Vietnam scam case shows necessity in cross-border policing
Police in Vietnam said they busted a multi-billion-dollar scam that centred on selling fake digital currency. The case exposed how Ponzi schemes have preyed on the wealth of Vietnamese citizens, ripping off the veil of the so-called "crypto gold rush" in Southeast Asia.

A Vietnamese flag fluttering in front of the Ho Chi Minh Mausoleum on May 26, 2025. AFP
Vietnam shares a land border with China, and traditional national boundaries are being diluted by the internet. This case also serves as a reminder for China and other Southeast Asian countries to enhance cross-border police cooperation, preventing online fraud groups from moving to neighboring countries to continue their operations after a crackdown in Vietnam.
The so-called "fake digital currencies" have no underlying blockchain technology support or legitimate projects behind them; they are purely strings of numbers manipulated by the operators behind the scenes. Scammers use pitches promising "high returns with low risks" and recruit participants through social networks (such as Zalo and Facebook) as well as in-person seminars.
Vietnam has a large young population who love using the internet and have a strong aspiration for "getting rich quickly". They are highly susceptible to the myth of becoming wealthy through crypto trading. Some criminal groups use Vietnam as a base while hosting their servers overseas, such as in Cambodia. By laundering funds through USDT, the criminals increased the difficulty in police tracking.

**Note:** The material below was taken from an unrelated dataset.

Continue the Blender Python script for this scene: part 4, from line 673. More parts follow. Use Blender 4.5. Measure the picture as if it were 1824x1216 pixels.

The Vietnamese police’s high-profile announcement of the "multi-billion-dollar" scale of the case and the arrest of multiple individuals demonstrates that the government can no longer tolerate the impact of financial fraud on social stability. The fact that such a complex case could be cracked shows that Vietnamese law enforcement agencies have begun to align with international anti-money laundering standards.